Surviving the New Geography of Climate Change
May 18, 6:00 pm
May 18, 6:00 pm
Within this century, the new era of extreme weather will threaten India’s ability to grow rice, prevent southern Europe’s farms from providing the continent with fresh produce, and make building in Saudi Arabia near impossible. While such unprecedented challenges inevitably drive conflict, they will also encourage innovation, upending economies and global power structures to create opportunities for new players and pioneering ways of living.
In conversation with Peter Frankopan, Arthur Snell presents Elemental, his new book and ground breaking study that shows how we can live on a warming planet. The world he describes sees Africa powering Europe with solar energy; autocratic oil states are no more; and new shipping routes across the melting Arctic bring Asia, Europe and North America closer than ever before.
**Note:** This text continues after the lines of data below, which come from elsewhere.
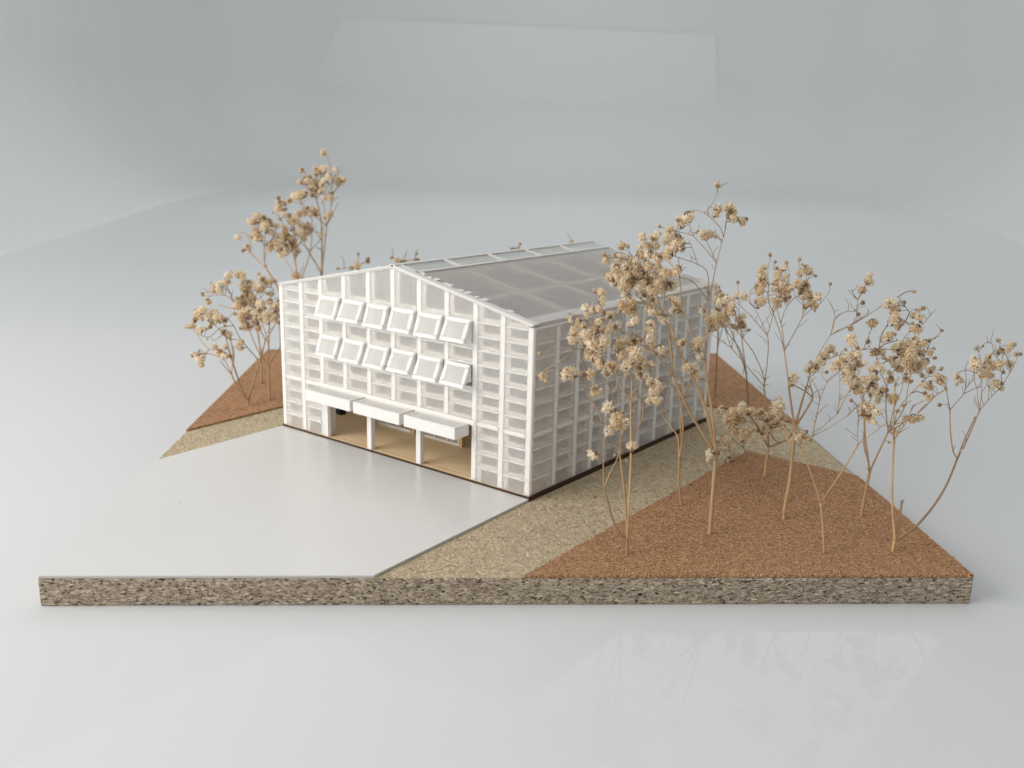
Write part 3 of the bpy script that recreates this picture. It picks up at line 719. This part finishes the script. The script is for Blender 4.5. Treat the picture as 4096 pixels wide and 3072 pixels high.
def smooth_path(p, sub=4):
    """Catmull-Rom through the traced points"""
    p = [Vector(q) for q in p]; out = []
    for i in range(len(p) - 1):
        a = p[max(0, i - 1)]; b = p[i]; c = p[i + 1]; d = p[min(len(p) - 1, i + 2)]
        for k in range(sub):
            t = k / sub; out.append(.5 * ((2 * b) + (c - a) * t + (2 * a - 5 * b + 4 * c - d) * t * t + (3 * b - a - 3 * c + d) * t ** 3))
    out.append(p[-1]); return out
REG = {'A': (2050, 680, 2.212), 'B': (2000, 1350, 1.843), 'C': (2800, 950, 2.211), 'D': (3200, 1050, 2.212), 'E': (2700, 1550, 1.843), 'F': (700, 550, 2.212), 'G': (700, 1000, 2.212), 'P': (0, 0, 1)}
def px(reg, x, y): o = REG[reg]; return (o[0] + x / o[2], o[1] + y / o[2])
def parse(txt):
    """'B 935,1595 935,1495; E 10,20 ...' -> list of lists of tuples; the letter is the crop the points were read in"""
    res = []; reg = 'P'
    for chunk in txt.replace('\n', ' ').split(';'):
        pts = []
        for tok in chunk.split():
            if tok.isalpha(): reg = tok; continue
            q = [float(x) for x in tok.split(',')]; pts.append((*px(reg, q[0], q[1]), *( [q[2] / REG[reg][2]] if len(q) > 2 else [])))
        if pts: res.append(pts)
    return res
SPRIG_GROUP = 'dried flower sprigs standing on the base as trees'
def sprig(label, stems, flowers, w0=13.0, seed=1, spread=.05, base=None, ped=True):
    rnd = random.Random(seed); br = parse(stems); w0 = w0 * 1.38; fl = [q for g in parse(flowers) for q in g]
    bpx = br[0][0]; g = unproj_z(bpx[0], bpx[1], base if base is not None else Z_CORK); dep0 = (g - CAM_LOC).dot(FWD)
    root = empty('dried_sprig', g); tag(root, label, 'dried sprig', SPRIG_GROUP)
    PW = dep0 / F_PX                             # size of one photo pixel at the sprig
    nodes = []                                   # (x, y, depth offset, width)
    for bi, pts in enumerate(br):
        st = pts[0]; near = None
        for nd in nodes:
            d = math.hypot(nd[0] - st[0], nd[1] - st[1])
            if d < 14 and (near is None or d < near[0]): near = (d, nd)
        off0 = near[1][2] if near else (0.0 if bi == 0 else rnd.uniform(-spread, spread) * .6)
        ws = w0 if bi == 0 else max(3.4, min(w0 * .72, (near[1][3] if near else w0 * .5) * .80))
        ln = sum(math.hypot(pts[i + 1][0] - pts[i][0], pts[i + 1][1] - pts[i][1]) for i in range(len(pts) - 1))
        drift = rnd.uniform(-1, 1) * min(spread, ln * PW * .45) * (0.45 if bi == 0 else 1)
        we = max(2.6, ws * (.74 if ln > 60 else .85))
        p3 = []; acc = 0; k3 = []
        for i, q in enumerate(pts):
            if i: acc += math.hypot(q[0] - pts[i - 1][0], q[1] - pts[i - 1][1])
            t = acc / ln; off = off0 + drift * t
            if near and i == 0: q = (near[1][0], near[1][1])
            p3.append(at_depth(q[0], q[1], dep0 + off)); k3.append((q[0], q[1], off, ws + (we - ws) * t))
        if bi == 0: p3[0] = g + Vector((0, 0, -.004))
        path = smooth_path(p3, 5); n = len(path); rad = []; nper = 5
        for i in range(n):
            t = i / (n - 1); r = (ws + (we - ws) * t) * .5 * PW
            e = min(i, n - 1 - i)
            if e == 0 and not (bi == 0 and i == 0): r *= 1.35
            rad.append(r * (1 + .06 * math.sin(i * 2.1 + bi)))
        brc = []
        tdir = (path[-1] - path[-2]).normalized()
        for s in (-1, 1):
            if we > 2.7: brc.append((path[-1], (tdir * .7 + RIGHT * s * .8 + Vector((0, 0, .3))).normalized(), we * PW * rnd.uniform(1.4, 2.6)))
        v, f = tube(path, rad, 7 if ws > 6 else 5, brc)
        o = mesh('stem' if bi == 0 else 'branch', v, f, M['stem'], root, True)
        for i in range(len(k3) - 1):
            for t in (0.0, .33, .66):
                nodes.append(tuple(k3[i][j] + (k3[i + 1][j] - k3[i][j]) * t for j in range(4)))
        nodes.append(k3[-1])
    # fine bare twiglets off the branches
    for nd in [q for q in nodes[3:] if q[1] < bpx[1] - 330]:
        if rnd.random() > .20: continue
        a = rnd.uniform(-2.6, -.5); ln = rnd.uniform(22, 62); bend = rnd.uniform(-.7, .7)
        q1 = (nd[0] + math.cos(a) * ln * .55, nd[1] + math.sin(a) * ln * .55); q2 = (q1[0] + math.cos(a + bend) * ln * .45, q1[1] + math.sin(a + bend) * ln * .45)
        dz = rnd.uniform(-.02, .02)
        path = smooth_path([at_depth(nd[0], nd[1], dep0 + nd[2]), at_depth(q1[0], q1[1], dep0 + nd[2] + dz * .5), at_depth(q2[0], q2[1], dep0 + nd[2] + dz)], 4)
        v, f = tube(path, [1.3 * PW * (1 - .05 * k) for k in range(len(path))], 4); mesh('twig', v, f, M['pedicel'], root, True)
    more = []
    for (x, y, r) in fl:
        if r > 15 and rnd.random() < .8:
            a = rnd.uniform(0, 6.28); more.append((x + math.cos(a) * r * 1.15, y + math.sin(a) * r * 1.15, r * rnd.uniform(.48, .8)))
    for (x, y, r) in fl + more:
        best = None
        for nd in nodes[1:]:
            dx = nd[0] - x; dy = nd[1] - y; d = math.hypot(dx, dy)
            c = d + (0.9 * -dy if dy < 0 else 0) + nd[3] * 3.0 + (60 if nd[1] > bpx[1] - 120 else 0)
            if best is None or c < best[0]: best = (c, nd)
        nd = best[1]; off = nd[2] + rnd.uniform(-1, 1) * min(.035, .012 + math.hypot(nd[0] - x, nd[1] - y) * PW * .35)
        ctr = at_depth(x, y, dep0 + off); a0 = at_depth(nd[0], nd[1], dep0 + nd[2])
        R3 = r * .92 * PW * (dep0 + off) / dep0
        is_bud = r < 12.8
        dirv = (ctr - a0); ll = max(dirv.length, 1e-4)
        face = (dirv.normalized() * .8 + Vector((rnd.uniform(-.7, .7), rnd.uniform(-.7, .7), rnd.uniform(-.2, .7)))).normalized()
        if rnd.random() < .22: face = (face + Vector((0, 0, -1.3))).normalized()
        o = bpy.data.objects.new('bud' if is_bud else 'flower', rnd.choice(BUD if is_bud else FLW)); COL.objects.link(o)
        o.parent = root; o.matrix_parent_inverse = Matrix.Translation(-g)
        o.location = ctr; q = face.to_track_quat('Z', 'Y'); o.rotation_mode = 'QUATERNION'
        from mathutils import Quaternion
        o.rotation_quaternion = q @ Quaternion((0, 0, 1), rnd.uniform(0, 6.28))
        sc_ = R3 * (.92 if is_bud else 1.0); o.scale = (sc_ * rnd.uniform(.88, 1.12), sc_ * rnd.uniform(.88, 1.12), sc_ * rnd.uniform(.9, 1.15))
        # its own thin stalk, slightly bowed
        foot = ctr - face * sc_ * (.95 if is_bud else .55)
        mid = (a0 + foot) * .5 + Vector((rnd.uniform(-.16, .16), rnd.uniform(-.16, .16), rnd.uniform(-.02, .2))) * ll
        path = smooth_path([a0, mid, foot], 4); pr = 1.05 * PW
        v, f = tube(path, [pr * 1.25] + [pr] * (len(path) - 2) + [pr * 1.3], 4)
        mesh('stalk', v, f, M['pedicel'], root, True)
    return root

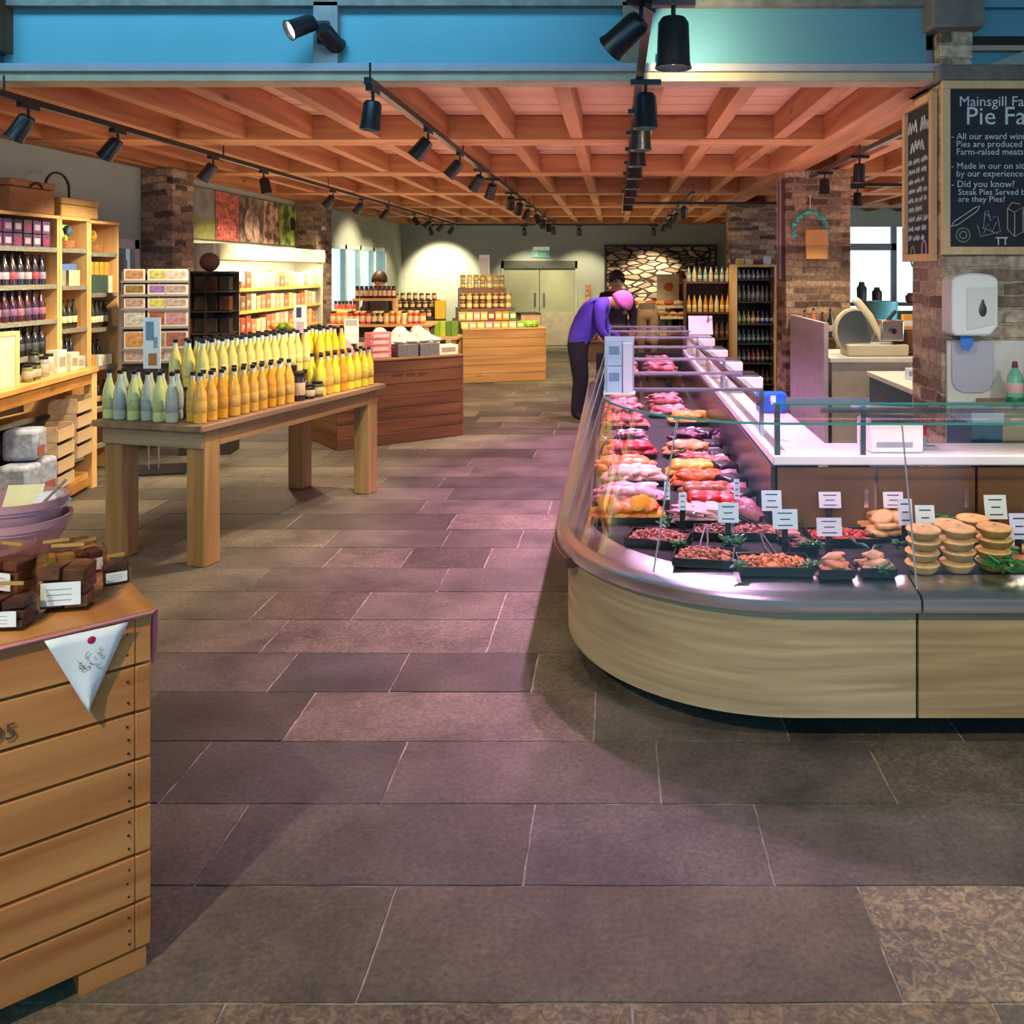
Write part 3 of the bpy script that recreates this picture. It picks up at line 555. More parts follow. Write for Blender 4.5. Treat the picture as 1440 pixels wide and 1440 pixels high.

Through four sections – Earth, Air, Fire and Water – Elemental blends reportage with analysis and interviews with key experts, policymakers and politicians, to reveal the turbulent future we face – and the choices we need to make to avert disaster.
Event Schedule
6:00pm: Pre-event socialising and networking
A cash bar will be available for refreshments.
6:15pm: Event begins
7:30pm: Event ends

Arthur Snell is an expert on the interaction between geopolitics and climate change with a degree in History from the University of Oxford. He has over 30 years’ experience in conflict zones and fragile states throughout the Middle East and Africa, and advised governments – including Ukraine during the current conflict – on a range of security- and conflict-related issues. He is also an Associate Fellow of the Royal United Services Institute, the world’s oldest think tank, a former British Ambassador, and has hosted numerous podcasts which have had millions of downloads.
Peter Frankopan is Professor of Global History at Oxford University, where he is Director of the Oxford Centre for Byzantine Research and Senior Research Fellow at Worcester College, Oxford. He is also UNESCO Professor of Silk Roads Studies and a Bye-Fellow at King’s College, Cambridge. He works on the history and politics of the Mediterranean, Russia, the Middle East, Persia/Iran, Central Asia, China and beyond – as well as on the histories of climate, natural resources and connectivities. Peter’s bestselling books The Silk Roads: A New History of the World, The New Silk Roads: The Future and Present of the World and The Earth Transformed have been translated into forty languages.